Por que ainda tenho amigos extremistas?
Muita
gente tem me perguntado por que eu ainda mantenho pessoas extremistas no meu Facebook. Geralmente respondo, não sem algum humor, que faço pelo
entretenimento gratuito. Isso não chega a ser uma completa mentira, afinal, dou
mesmo algumas boas risadas diárias com o grau de fantasia que algumas postagens
atingem. Mas tão pouco é esse o único motivo.
Bem
verdade, seria mesmo mais justo dizer que faço isso por vários motivos. Talvez
o primeiro deles seja porque reconheço a rede social do Zuckerberg como um
retrato, ainda que sob lentes distorcidas, da sociedade em que vivemos. Uma
lista de amigos diversificada é um apanhado, um exemplo por amostragem, de uma
cidade, país, até de um tempo.
Seria
muito fácil excluir e bloquear todos que pensam diferente de mim do meu perfil.
Mas eles continuariam existindo a minha volta. E mais que isso, eu perderia a
oportunidade de conhecê-los melhor. Já foi o tempo em que por trás de teorias
da conspiração estapafúrdias estava alguém estranho com um chapéu de papel
alumínio. Os característicos skinhead e KKK não tem mais o monopólio do
preconceito (nem nunca tiveram, essa é a verdade). Através desse "convívio
virtual" percebi que pessoas comuns, algumas com elevado grau de
instrução, compram essas ideias. Parece impossível como aquele seu colega do TI
sempre tão prestativo e atencioso escreve todos os dias discurso de ódio na
Internet. Ou como aquela crush maravilhosa acredita piamente nos planos
diabólicos da Nova Ordem Mundial para o controle global.
Uma olhada
no feed desses indivíduos é muitas vezes igualmente reveladora. Postagem
clamando morte aos comunistas, vídeos de violência policial e fotos de
criminosos mortos brutalmente são entremeadas pelos característicos posts de
gatinhos, receitas de cookie e mensagens de autoajuda tão típicos de 90% dos
usuários da rede. Não se surpreenda se um minuto depois da imagem de feto
ensanguentado você chorar glitter com vídeo de um filhote de panda postado pela
mesma pessoa.
Qual a
grande lição que tiro disso? Por mais que as vezes não queiramos admitir, os
extremistas não são tão diferentes de nós. São pessoas comuns, com belas esposas,
filhos queridos, cachorros amorosos e gatos mal-humorados. Estão sentados do
nosso lado na condução matinal ou o dia inteiro no trabalho. Estão na sua
igreja, mesa de bar, time de pelada. Estão na sua família.
Mas
então, não é perigoso que todo esse ódio se converta em violência real e
física? Minha experiência tem me dito que normalmente não. Ao menos
individualmente. A maioria vai descarregar sua frustração incontida nas redes
sociais, mas vai se limitar a propaganda. O problema é que a Internet pode não
ter inventado, mas organizou pela primeira vez a ignorância. E quando essas
pessoas se juntam, aí sim, o comportamento de matilha pode ser catastrófico.

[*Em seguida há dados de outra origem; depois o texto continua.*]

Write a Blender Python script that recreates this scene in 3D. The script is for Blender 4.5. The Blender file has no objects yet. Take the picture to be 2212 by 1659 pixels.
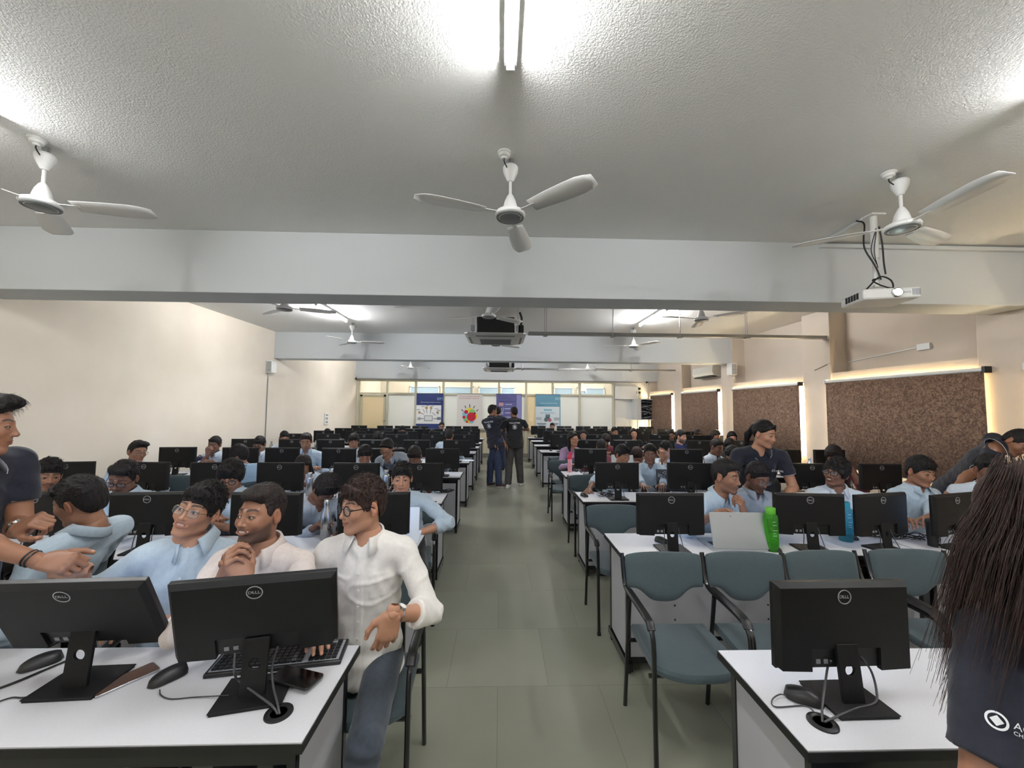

Isso ajuda um pouco a entender como sociedades inteiras caminharam do desespero
para a barbárie após comprarem ideias monstruosas como a tábua de salvação.
E esse é
mais um motivo pelo qual os mantenho por perto. Se eu desisto dessas pessoas,
se admito que para seu discurso cheio de ódio e preconceito não há remédio, que
tipo de humanista eu sou? É muito fácil assumir que sou melhor que eles. Mas
somos feitos do mesmo barro. Se eu nego o potencial dessas pessoas para a
compaixão, não estaria negando minha própria compaixão?
Não é
fácil, não vou mentir. Meu estômago ainda se revira, meu sangue ainda ferve com
algumas das piores postagens. Por alguns segundos, quero xingar, humilhar,
ofender... Mas então eu lembro: de que adiantaria? Que bem a sociedade esse meu
alívio temporário traria? Nessas horas eu respiro fundo e, se tiver disposição
naquele momento, mostro educadamente outro ponto de vista. Sem ataques. Sem
bravatas. Não, não espere reciprocidade nessa compreensão. Mas não importa. Não
é por aplausos que você está debatendo. É maior que você.
Não
desista das pessoas. Por pior que sejam seus discursos, por mais ofensivos a
seus valores que eles possam lhe parecer. Quando você desiste de um ser humano,
está desistindo de lutar pela sociedade em que vive. Está endossando o mesmo
discurso de ódio da irrecuperabilidade que essas pessoas adotam. A barbárie
vence quanto o último perde a capacidade de ternura: combata o ódio com
compaixão. Educação muda o amanhã. Compaixão transforma o hoje.